El año pasado por estas fechas escribí la siguiente frase:

“Este año, os deseo sentido común. Es lo que voy a pedir para mí. Con eso podremos tener todo. Paz, amor, justicia y hasta crear riqueza”.

Para mí el sentido común es lo que evita problemas y encuentra soluciones, y facilita la ecuanimidad.

Este año no sé si volver a desear lo mismo o mejor pedir algo que no sea tan difícil, como que me toque la lotería. Ha sido el año en el que más claro he visto que la falta de sentido común es galopante y que tiene una incidencia tremenda en la paz interior de las personas, en su felicidad, e incluso en sus proyectos. Nos ha faltado sabiduría, equilibrio, humildad, sensibilidad, sensatez, autenticidad, compasión, indulgencia, mano izquierda, saber contemporizar… Yo todo eso me lo perdono a mi y a los demás. Son errores y limitaciones importantes, sí. Pero somos todos tan limitados… No pasa nada.

Luego está la falta de lealtad, que es algo que llevo peor porque mancha mucho todo. Y, por último, lo peor de lo peor, para mí es la vulgaridad. La vulgaridad que a mí me preocupa no tiene relación con una mala elección de calcetines, ni con ninguna norma de comportamiento social o manual de buenas maneras. Yo no me muevo por esas memeces. Me refiero a la vulgaridad de pensar en corto. Con miopía, trivializando lo importante y exaltando lo anecdótico. Vulgar es entrar al trapo con las miserias. Retirar confianzas. Vulgar es devaluarse. Venderse barato o regalarse a la primera conveniencia sin caer en que entregamos así un mundo peor a nuestros hijos.

Yo soy el último idiota que queda. El último ingenuo que piensa que todavía puede encontrarse con gente que se mueve por criterios de honor, ética, lealtad y moralidad. Soy el Quijote, en versión humilde, sin pretensiones caballerescas. Eso no quiere decir que yo piense que soy mejor que los demás, porque luego a la hora de la verdad, soy también humano. Pero soy el último que se plantea que deberíamos ser de otra manera, cuando creo que a los demás estas ideas del Bien les produce una mezcla de condescendencia y risa floja con mirada maternal.

Sinceramente, yo soy así porque por un lado no me parece imprescindible, ni necesario, ni conveniente ser de otro modo. Creo que es generalmente torpe ser así. Es estropear cosas. La falta de continuidad nos debilita, y esa continuidad necesita confianza.

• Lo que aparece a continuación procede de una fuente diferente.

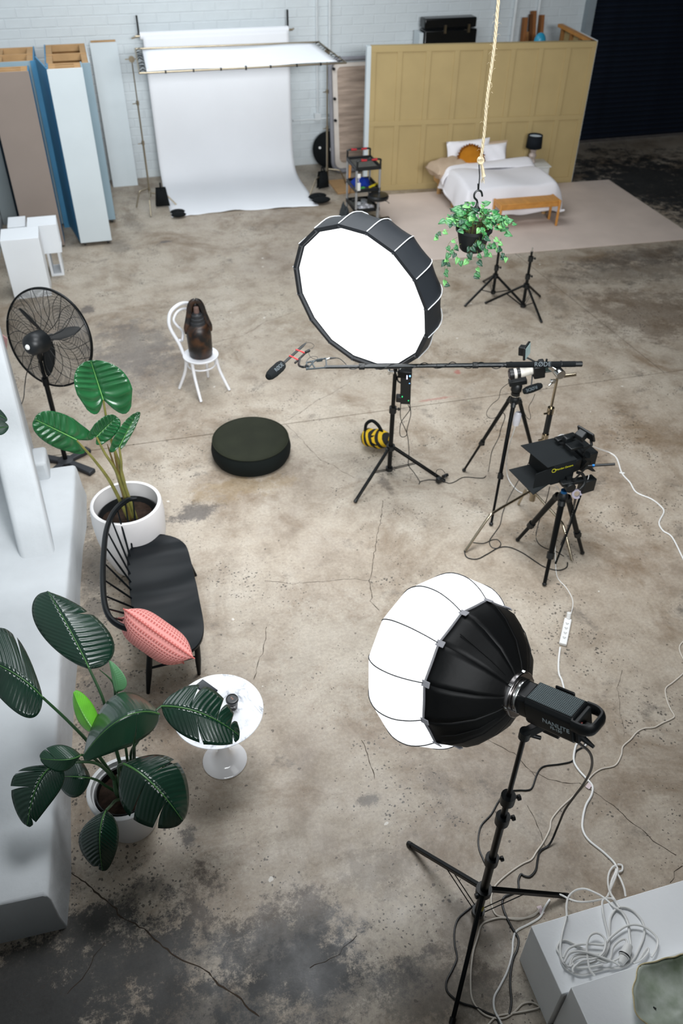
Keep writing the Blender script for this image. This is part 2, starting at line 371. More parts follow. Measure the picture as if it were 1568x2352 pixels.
brick_wall('wall_back', (X0, Y1, 0), (1, 0, 0), (0, -1, 0), DX-X0, 7.0, hidden_back)
brick_wall('wall_left', (X0, -2.5, 0), (0, 1, 0), (1, 0, 0), 18.5, 7.0, lambda x, y: x > 60 or y > 720, cap=80)
plainw = mat('grey_render', '#8d9192', .85, 0, .08, 2)
darkw = mat('dark_paint', '#1b2024', .8, 0, .1, 2)
build(MB().b2((X1, Y0, 0), (X1+.2, Y1+.4, 7)), 'wall_right', darkw, smooth=False, kind='structure')
build(MB().b2((X0-.2, Y0-.2, 0), (X1+.2, Y0, 7)), 'wall_front', darkw, smooth=False, kind='structure')
build(MB().b2((DX, Y1, 4.6), (X1+.2, Y1+.2, 7)), 'wall_door_head', darkw, smooth=False, kind='structure')
build(MB().b2((-1.62, Y0, 3.36), (X1, -.05, 3.5)), 'floor_mezzanine', darkw, smooth=False, kind='structure')
# roof with two skylight openings
rf = MB()
for a, b_ in [((X0-.2, Y0-.2), (X1+.2, 4.4)), ((X0-.2, 6.8), (X1+.2, 8.6)), ((X0-.2, 13.8), (X1+.2, Y1+.3)), ((X0-.2, 4.4), (-.2, 6.8)), ((3.2, 4.4), (X1+.2, 6.8)), ((X0-.2, 8.6), (-1, 13.8)), ((4.2, 8.6), (X1+.2, 13.8))]:
    rf.b2((a[0], a[1], 7.0), (b_[0], b_[1], 7.15))
build(rf, 'ceiling', darkw, smooth=False, kind='structure')
# roller door, slats as parts
slm = mat('navy_door_slat', '#1a2230', .4, .3, .15, 5)
dr = build(MB().b2((DX, Y1+.06, 0.03), (X1, Y1+.1, 4.6)), 'door_1', darkw, smooth=False, kind='structure')
me = None
for k in range(48):
    z = .04+k*.095
    if me is None:
        so = build(MB().grid(lambda u, v: Vector((DX+.02+u*(X1-DX-.04), Y1+.05-.028*math.sin(PI*v), z+v*.088)), 1, 6), 'slat', slm, dr); me = so.data; first = so
    else:
        so = bpy.data.objects.new('slat', me); C.objects.link(so); so.parent = dr; so.location = (0, 0, k*.095)
build(MB().b2((DX-.12, Y1-.16, 0), (DX+.02, Y1+.02, 4.7)), 'trim_1', mat('grey_steel_paint', '#8b959b', .6), kind='structure', smooth=False)
pipem = mat('conduit_paint', '#d3d8da', .5)
def pipe(name, pts, r, lab):
    build(MB().tube([Vector(p) for p in pts], r, 8), name, pipem, label=lab, cat='pipe')
w_ = Y1-.045
a = PY(727, 2, w_); b_ = PY(731, 262, w_); pipe('wall_conduit', [(a.x, w_, a.z+1.5), (a.x, w_, b_.z)], .018, 'thin white conduit running down the brick wall to the small switch box')
j = PY(731, 264, w_)
build(MB().b2((a.x-.06, Y1-.09, b_.z-.1), (a.x+.06, Y1-.008, b_.z+.02)), 'switch_box', pipem, bevel=.006, label='small white switch box on the brick wall right of the paper backdrop', cat='switch box')
a2 = PY(757, 2, w_); pipe('wall_conduit', [(a2.x, w_, a2.z+1.5), (a2.x, w_, .9)], .028, 'thicker white pipe on the brick wall, beside the grey edged panel')
pa, pb = PY(672, 276, w_), PY(764, 270, w_); pipe('wall_conduit', [(pa.x, w_-.03, pa.z), (a2.x+.05, w_-.03, pa.z)], .016, 'short horizontal white conduit low on the brick wall right of the backdrop')
for px, rr, lab in [(1143, .03, 'white pipe on the back wall right of the black case'), (1186, .035, 'pale pipe on the back wall left of the timber offcuts'), (1240, .03, 'pale pipe on the back wall right of the timber offcuts')]:
    q = PY(px, 2, w_); pipe('wall_pipe', [(q.x, w_, 0), (q.x, w_, 6.5)], rr, lab)
# ------------------------------------------------------------------ back left: stage flats
pine = mat('pine', '#b28e64', .7, 0, .15, 4, .1, 30, stretch=(1, 8, 1)); pined = mat('pine_dark', '#8a6238', .75, 0, .2, 4)
flw = mat('flat_paint_white', '#ccd5d9', .7, 0, .03, 2); flb = mat('flat_paint_blue', '#3f81a8', .6, 0, .12, 2); flt = mat('flat_paint_taupe', '#8b7f77', .75, 0, .04, 2)
flg = mat('flat_paint_bluegrey', '#8fa5b0', .7, 0, .04, 2); fln = mat('flat_paint_navy', '#16242f', .7, 0, .1, 2); flgr = mat('flat_paint_grey', '#8d9699', .7, 0, .05, 2)
def flat(name, lab, x0, x1, y0, y1, z0, z1, front, side, sidel=None, castors=True, t=.018, studs=3):
    r = root(name, lab, 'stage flat', ((x0+x1)/2, (y0+y1)/2, 0))
    build(MB().b2((x0, y0, z0), (x1, y0+t, z1)), 'front_panel', front, r, bevel=.003)
    build(MB().b2((x1-t, y0+t, z0), (x1, y1, z1)), 'side_panel', side, r, bevel=.003)
    build(MB().b2((x0, y0+t, z0), (x0+t, y1, z1)), 'side_panel', sidel or side, r, bevel=.003)
    for k in range(studs):
        y = y0+t+.02+(y1-y0-t-.07)*k/(studs-1); build(MB().b2((x0+t, y, z1-.1), (x1-t, y+.04, z1-.006)), 'rail', pine, r, bevel=.002)
    for x in (x0+t, x1-t-.09):
        build(MB().b2((x, y0+t+.06, z1-.06), (x+.09, y1-.05, z1-.012)), 'stud', pine, r, bevel=.002)
    build(MB().b2((x0+t, y1-.02, z0), (x1-t, y1, z1-.1)), 'back_brace', pined, r)
    if castors:
        for x in (x0+.06, x1-.06):
            for y in (y0+.06, y1-.08):
                cs = build(MB().b2((x-.02, y-.02, .03), (x+.02, y+.02, z0)), 'castor', blk, r)
                build(MB().cyl((x-.012, y, .028), (x+.012, y, .028), .027, 12), 'wheel', blk, cs)
    return r
r = flat('stage_flat', 'tall narrow pale stage flat nearest the viewer, with open timber top and blue side', -.42, .05, 13.04, 13.42, .06, 2.48, flw, flg, flb)
build(MB().prism([(-.42, 13.045, .06), (-.404, 13.042, .06), (-.56, 13.88, .06), (-.576, 13.88, .06)], (0, 0, 2.42)), 'return_panel', flb, r)
build(MB().b2((-.65, 13.9, 0), (-.53, 13.93, 2.42)), 'blue_board', flb, label='narrow blue board at the back of the gap between the taupe and pale flats', cat='board')
flat('stage_flat', 'tall blue-grey stage flat with an open timber top behind the taupe one', -1.16, -.60, 14.0, 15.0, .03, 2.4, flg, flb, flg)
flat('stage_flat', 'tall blue-grey stage flat with a white right side, just behind the nearest pale one', -.46, .17, 13.9, 15.3, .06, 2.36, flg, flw, flb)
flat('stage_flat', 'tall taupe fronted stage flat with blue side behind the white display cubes', -1.22, -.66, 13.1, 13.45, .03, 2.46, flt, flb, flg)
for lab, x0, x1, y0, y1, h, m in [('thin pale panel leaning flat against the brick wall behind the stage flats', .24, .68, 15.62, 15.66, 2.25, flw)]:
    r = root('leaning_panel', lab, 'panel', ((x0+x1)/2, y0, 0)); q = MB(); q.add([(x0, y0, 0), (x1, y0, 0), (x1, y0+.25, h), (x0, y0+.25, h), (x0, y0+.04, 0), (x1, y0+.04, 0), (x1, y0+.29, h), (x0, y0+.29, h)], [(0, 1, 2, 3), (5, 4, 7, 6), (0, 4, 5, 1), (3, 2, 6, 7), (0, 3, 7, 4), (1, 5, 6, 2)])
    build(q, 'board', m, r, bevel=.003)
    build(MB().bar((x0+.02, y0+.27, h+.012), (x1-.02, y0+.27, h+.012), .05, .022), 'top_rail', pine, r)
# dark-edged grey board stack against the left wall
r = root('leaning_panel', 'grey panel with a dark navy edge standing by the left brick wall behind the cubes', 'panel', (-1.4, 14.2, 0))
build(MB().b2((-1.60, 14.25, 0), (-1.36, 14.29, 2.05)), 'board', flgr, r, bevel=.003); build(MB().b2((-1.36, 14.22, 0), (-1.23, 14.3, 2.25)), 'edge_board', fln, r, bevel=.003)
r = root('leaning_panel', 'dark blue-green board lying across the tops behind the taupe flat', 'panel', (-1.2, 15.2, 0))
build(MB().b2((-1.60, 15.0, 0), (-1.22, 15.04, 2.37)), 'board', mat('teal_dark', '#27454f', .7), r, bevel=.003)
# white display cubes
cubw = mat('cube_white', '#e4e8ec', .55, 0, .03, 2)
def plinth(lab, x0, x1, y0, y1, z0, z1, name='display_plinth', grp=None):
    build(MB().b2((x0, y0, z0), (x1, y1, z1)), name, cubw, bevel=.004, label=lab, cat='plinth', group=grp)
plinth('largest solid white plinth, in front of the other cubes by the left wall', -1.38, -.89, 11.42, 11.84, 0, .83)
plinth('small white cube farthest back, beside the left brick wall', -1.34, -1.1, 12.3, 12.68, 0, .68)
def open_cube(lab, x0, x1, y0, y1, z0, z1, axis, t=.022):
    r = root('open_cube', lab, 'plinth', ((x0+x1)/2, (y0+y1)/2, z0), 'open white display cubes')
    pan = [((x0, y0, z1-t), (x1, y1, z1)), ((x0, y0, z0), (x1, y1, z0+t))]
    if axis == 'y': pan += [((x0, y0, z0+t), (x0+t, y1, z1-t)), ((x1-t, y0, z0+t), (x1, y1, z1-t))]
    else: pan += [((x0, y0, z0+t), (x1, y0+t, z1-t)), ((x0, y1-t, z0+t), (x1, y1, z1-t)), ((x0, y0+t, z0+t), (x0+t, y1-t, z1-t))]
    for a, b in pan: build(MB().b2(a, b), 'panel', cubw, r, bevel=.002)
open_cube('open-sided white cube stacked on top of another, opening facing right', -1.05, -.66, 11.95, 12.3, .385, .79, 'x')
open_cube('lower white open cube one can see through, beside the large plinth', -.88, -.70, 12.06, 12.40, 0, .38, 'y', t=.034)
# ------------------------------------------------------------------ paper backdrop and overhead scrim
paper = mat('backdrop_paper', '#eceef2', .85, 0, .015, 1.5)
r = root('paper_backdrop', 'white seamless paper backdrop hanging from a roll on the brick wall', 'backdrop', (2.3, 15.4, 0))
yr = 15.78
build(MB().cyl((1.06, yr, 2.33), (3.56, yr, 2.33), .06, 20), 'roll', paper, r)
build(MB().cyl((.98, yr, 2.33), (3.64, yr, 2.33), .018, 10), 'core_tube', steel, r)
prof = [(15.72, 2.33), (15.70, 2.0), (15.69, 1.4), (15.68, .8), (15.66, .45), (15.58, .22), (15.44, .09), (15.25, .03), (15.0, .010), (14.6, .006), (14.2, .006), (13.9, .006)]
prof = [Vector((0, a, b)) for a, b in prof]; prof = smooth_path(prof, 4); npf = len(prof)-1
def pf(u, v):
    p = prof[int(round(u*npf))]; w = .0+.05*u*(1 if v > .5 else -.3); z = p.z
    x = 1.10+v*2.46; x += (v-.5)*.10*max(0, (u-.5))
    ed = max(0, (u-.93)/.07); z += ed*.018*max(0, math.sin(v*19))*(1 if .1 < v < .9 else .2)
    return Vector((x, p.y+ed*.05*math.sin(v*5)+.01*math.sin(v*31)*ed, z+.004*math.sin(v*14+u*9)*(u > .6)+.002))
build(MB().grid(pf, npf, 40), 'paper_sheet', paper, r, solid=.002)
def wallbr(x, lab):
    r = root('wall_bracket', lab, 'bracket', (x, 15.85, 2.2), 'brackets holding the paper roll')
    build(MB().b2((x-.014, 15.83, 2.36), (x+.014, 15.86, 2.62)), 'upright', blkm, r)
    build(MB().bar((x, 15.845, 2.32), (x, 15.99, 2.32), .03, .03), 'wall_arm', blkm, r)
    build(MB().bar((x-.13, 15.8, 2.30), (x+.10, 15.8, 2.34), .022, .022), 'crossbar', steel, r)
wallbr(1.05, 'left black bracket upright holding the paper roll on the wall'); wallbr(3.57, 'right black bracket upright holding the paper roll on the wall')
r = root('overhead_scrim', 'white overhead diffusion scrim laced onto a silver tube frame', 'scrim', (2.4, 14.2, 2.2))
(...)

Nos condenamos al paripé, a la hipocresía, al sostenimiento de relaciones falsas, meramente formales. En segundo lugar, porque hay muchas ocasiones en las que no es tan difícil hacer lo que se debe. Uno no está sometido a gravísimos dilemas morales por tener un mínimo sentido del honor personal y de la lealtad. No es para tanto. Da bien por bien, paga lo que debes, no decepciones a quien te aprecia… ¿Tan difícil es? No, no lo es. Hay algo para mí de tipo estético. Ser miserable, aunque sea un poco, es de mal gusto. Sin duda, es vulgar, como decía antes. Mucho más que los calcetines blancos, que tanto denigran algunas personas que creen que la educación tiene que ver con conjuntar colores de ropa. Fallar es de mala educación. Es de gente que queda mal, que no es solvente, porque no son de confiar. Es gente que va dejando al andar por la vida un rastro de suciedad evitable, innecesario. Yo veo suciedad en provocar en otros la desilusión, el desencanto, la burla, el chasco, el engaño, el descontento, la contrariedad, el fallo, la frustración… Al final, es gente que quita alegría al mundo y la cambia por tristeza en aquellos con los que se relacionan, como quien va a una piscina climatizada y echa agua fría y sucia, que finalmente baña a todos. Es simple falta de civilización, de educación. Es una animalidad. Nada tan primitivo y atávico como el egoísmo, esa versión chata y taruga de la ambición.

Así que, heme aquí que, aunque ando muy escaso de fe, me encuentro con que estoy por la difusión de ciertos valores cristianos, que muy pocos -cristianos y no cristianos- poseen.

Este año deseo no fallar tanto. No fallar yo. No ser patoso. Respecto a los demás… No. No pediré nada respecto a los demás. Soy una micropartícula en un océano de humanos, transitado por corrientes que me superan como la ola a la cáscara de nuez. Algunas veces, ni siquiera me importa mucho flotar o no. No voy a predicar. Mi deseo para esos otros es que lo disfruten juntos y alejados de la gente de calidad. Trataré de disfrutar yo solo de mi propio sentido de la vida, con las muy escasas personas que yo conozco que parecen poseer esa famosa madera del árbol que nunca existió.